The Charlotte News
Sunday, July 19, 1936
EDITORIAL
On the Button!
Four old men who have given an aggregate of 150 years to teaching in Wake Forest College, to living life and observing it philosophically, have just wound the rather rabid Biblical Recorder's ball of yarn with a neatness which puts the religious journal in the corner with a paper cap on its head. With a vehemence amounting almost to malediction, The Recorder had taken the Wake Forest trustees to task for permitting supervised dances on the campus, warning them to
... be sure the Baptists of North Carolina, and we believe the God in Heaven, will hold you accountable.
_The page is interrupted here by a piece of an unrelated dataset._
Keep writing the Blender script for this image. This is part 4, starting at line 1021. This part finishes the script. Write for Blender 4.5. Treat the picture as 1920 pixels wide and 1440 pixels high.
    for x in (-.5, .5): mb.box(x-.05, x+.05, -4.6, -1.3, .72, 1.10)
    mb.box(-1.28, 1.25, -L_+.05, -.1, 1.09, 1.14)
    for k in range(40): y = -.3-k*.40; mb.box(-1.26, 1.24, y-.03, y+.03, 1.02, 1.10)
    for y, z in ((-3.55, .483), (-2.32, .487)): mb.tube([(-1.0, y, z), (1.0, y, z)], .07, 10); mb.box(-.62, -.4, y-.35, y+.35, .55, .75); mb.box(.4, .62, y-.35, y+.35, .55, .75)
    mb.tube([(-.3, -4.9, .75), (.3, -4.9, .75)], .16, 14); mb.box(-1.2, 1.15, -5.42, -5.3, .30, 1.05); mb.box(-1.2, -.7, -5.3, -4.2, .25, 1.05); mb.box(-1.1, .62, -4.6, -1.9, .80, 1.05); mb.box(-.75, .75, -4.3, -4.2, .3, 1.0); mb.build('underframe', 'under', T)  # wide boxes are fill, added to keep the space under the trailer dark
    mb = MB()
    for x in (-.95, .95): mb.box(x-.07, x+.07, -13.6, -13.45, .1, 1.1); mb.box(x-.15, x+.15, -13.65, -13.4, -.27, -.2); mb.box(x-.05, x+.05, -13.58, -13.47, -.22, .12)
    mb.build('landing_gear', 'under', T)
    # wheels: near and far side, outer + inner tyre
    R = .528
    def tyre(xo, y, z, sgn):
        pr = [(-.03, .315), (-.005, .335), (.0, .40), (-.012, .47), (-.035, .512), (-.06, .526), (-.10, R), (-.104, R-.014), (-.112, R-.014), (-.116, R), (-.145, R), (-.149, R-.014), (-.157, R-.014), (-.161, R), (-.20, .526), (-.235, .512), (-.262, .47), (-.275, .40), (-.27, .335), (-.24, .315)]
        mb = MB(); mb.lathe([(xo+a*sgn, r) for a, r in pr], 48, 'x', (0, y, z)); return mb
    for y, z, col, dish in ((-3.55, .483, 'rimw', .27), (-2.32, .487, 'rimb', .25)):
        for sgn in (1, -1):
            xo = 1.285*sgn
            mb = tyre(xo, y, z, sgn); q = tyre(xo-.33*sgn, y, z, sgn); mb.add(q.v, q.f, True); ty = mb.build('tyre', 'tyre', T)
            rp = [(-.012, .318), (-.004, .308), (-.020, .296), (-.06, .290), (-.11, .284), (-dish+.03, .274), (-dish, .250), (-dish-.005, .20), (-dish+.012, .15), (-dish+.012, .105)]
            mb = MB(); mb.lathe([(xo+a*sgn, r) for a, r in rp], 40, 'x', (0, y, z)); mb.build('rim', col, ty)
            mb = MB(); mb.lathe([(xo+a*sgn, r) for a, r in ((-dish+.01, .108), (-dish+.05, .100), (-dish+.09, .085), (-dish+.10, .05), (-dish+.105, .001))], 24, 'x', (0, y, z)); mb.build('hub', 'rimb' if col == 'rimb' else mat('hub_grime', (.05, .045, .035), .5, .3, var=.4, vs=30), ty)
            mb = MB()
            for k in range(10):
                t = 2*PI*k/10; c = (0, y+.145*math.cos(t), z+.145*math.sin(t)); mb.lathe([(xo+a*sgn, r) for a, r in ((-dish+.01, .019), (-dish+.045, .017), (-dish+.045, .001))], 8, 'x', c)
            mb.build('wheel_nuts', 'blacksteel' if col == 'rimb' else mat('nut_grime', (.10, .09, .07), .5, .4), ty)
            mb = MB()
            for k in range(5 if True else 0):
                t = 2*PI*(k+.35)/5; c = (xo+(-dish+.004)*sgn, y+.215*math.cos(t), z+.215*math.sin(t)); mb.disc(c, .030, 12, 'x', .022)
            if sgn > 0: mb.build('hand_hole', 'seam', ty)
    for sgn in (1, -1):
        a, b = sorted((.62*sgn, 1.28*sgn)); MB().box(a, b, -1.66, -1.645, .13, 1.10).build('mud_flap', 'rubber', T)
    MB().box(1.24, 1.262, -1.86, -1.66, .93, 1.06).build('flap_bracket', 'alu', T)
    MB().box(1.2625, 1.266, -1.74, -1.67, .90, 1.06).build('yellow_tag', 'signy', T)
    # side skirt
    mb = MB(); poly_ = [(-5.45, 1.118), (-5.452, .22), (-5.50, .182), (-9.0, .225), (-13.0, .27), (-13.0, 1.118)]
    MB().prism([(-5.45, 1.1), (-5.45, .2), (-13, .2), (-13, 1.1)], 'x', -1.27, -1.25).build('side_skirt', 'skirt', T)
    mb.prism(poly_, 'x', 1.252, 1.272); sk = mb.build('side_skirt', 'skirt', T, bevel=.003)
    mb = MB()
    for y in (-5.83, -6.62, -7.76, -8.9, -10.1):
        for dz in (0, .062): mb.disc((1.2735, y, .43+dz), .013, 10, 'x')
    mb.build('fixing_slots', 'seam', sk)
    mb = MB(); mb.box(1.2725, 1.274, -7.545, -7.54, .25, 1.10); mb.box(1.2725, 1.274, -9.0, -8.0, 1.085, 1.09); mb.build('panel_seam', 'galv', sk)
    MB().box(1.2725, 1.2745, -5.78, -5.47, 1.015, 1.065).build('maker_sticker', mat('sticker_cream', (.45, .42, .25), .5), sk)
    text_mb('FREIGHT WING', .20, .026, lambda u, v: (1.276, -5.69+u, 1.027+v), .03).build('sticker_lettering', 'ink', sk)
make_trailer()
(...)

Dr. W. C. Cullum, of the department of religion, who has given instruction to a majority of Baptist ministers in the state, thought that until homes, churches and schools fostered a deeper spiritual life, dancing was a mere side issue. Dr. J. W. Lynch, his associate, saw only one question, inasmuch as there would be dancing: whether it was to be in better or worse surroundings. Dr. J. H. Gorrell, pastor and teacher, observed sedately that since dancing was increasing by leaps and bounds that the leaping should be within the bounds.
But it was Dr. Needham Y. Gulley, 81-year-old dean emeritus of the law school, who applied the coups de gras of humorous common sense to the argument:
"Men and women have been seeking association with one another for a long time. It seems that Adam did not have association when he was first placed in the Garden of Eden, and it takes very little of the record to narrate what he did until he met Eve. She may have gotten him into a lot of trouble, but we are all bound to admit that his progress was no longer stationary. Heretofore dances have been held in neighboring towns or elsewhere with no supervision or control. ...I think the Trustees have acted wisely."
All of which, as we see it, is a family fight among the Baptists. But, lawsamercy! hasn't that Gulley fellow got a nifty left!